Ballo in Maschera: grande musica nello scatolone della Cavea

Firenze – Neppure il petardo fatto esplodere nei dintorni da qualche tifoso felice per la vittoria viola a Lecce ha potuto rompere la magia di un’opera-concerto per la prima volta eseguita nella Cavea del teatro del Maggio.

Come del resto il tramonto roseo sulle colline e l’aria fresca e tersa del dopo temporale ha reso naturale e credibile persino “la rivedrò nell’estasi, raggiante di pallor”, uno degli ossimori del libretto di Antonio Somma che hanno fatto sorridere generazioni di melomani.

Un’esperienza del tutto inattesa quella di assistere al Ballo in Maschera sul tetto di un teatro senza sipario, costumi e azione drammatica, e uscire giulivi e contenti esattamente come se avessimo visto pugnalare il Conte di Warwick nel fervore di una festa secentesca.

Nonostante le proverbiali forzature linguistiche del libretto (ma anche grazie alla fantasia letteraria di Somma), l’opera è una delle più riuscite di Verdi, come intreccio noir nazional-popolare (corna, streghe, vendetta, assassinio), e come rapporto espressivo fra parole e musica. L’averla proposta utilizzando per la prima volta quella specie di scatolone sospeso nell’aria ha aggiunto un di più alla immaginazione fantastica degli spettatori che probabilmente hanno fatto ricorso a esperienze di messinscena passate per visualizzare la vicenda.

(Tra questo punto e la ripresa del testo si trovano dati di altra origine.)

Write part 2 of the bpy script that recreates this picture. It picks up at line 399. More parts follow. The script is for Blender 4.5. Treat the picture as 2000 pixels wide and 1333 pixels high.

Aggiungeteci  uno dei migliori cast di cantanti (Francesco Meli, Riccardo; Carlos Alvarez, Renato; Krassimira Stoyanova, Amelia; Judit Kutasi, Ulrica e tutti gli altri) con voce a prova di open air, un direttore di grande professionalità verdiana come Carlo Rizzi e un’orchestra e un coro del Maggio che, metteteli anche sott’acqua, sono in grado di produrre un suono compatto  e meravigliosamente pulito.

Nessun problema di acustica nella cavea, in basso e in alto (forse più in alto è addirittura migliore). Certo bisogna scontare qualche interferenza esterna (il petardo, l’aereo che scende verso Peretola, un paio di ambulanze), ma nulla ha rotto veramente la partecipazione emotiva degli spettatori. L’alternarsi delle scene e delle situazioni è stato  suggerito da qualche buona idea registica: coro maschile a sinistra, coro femminile a destra, protagonisti che entrano ed escono dalla scena secondo le indicazioni librettistiche.

Rizzi ha dovuto sbracciarsi molto per farsi vedere dal coro, e così ci ha messo del suo nel sottolineare i passaggi più drammatici della vicenda ambientata nel New England.

Come episodio del “nuovo inizio” della vita culturale fiorentina (Cristina Giachi, vicesindaco) una serata riuscita, anche se forse il sovrintendente Pereira potrebbe in futuro stabilire una fascia di prezzo loggionistica per i gradoni più alti della cavea.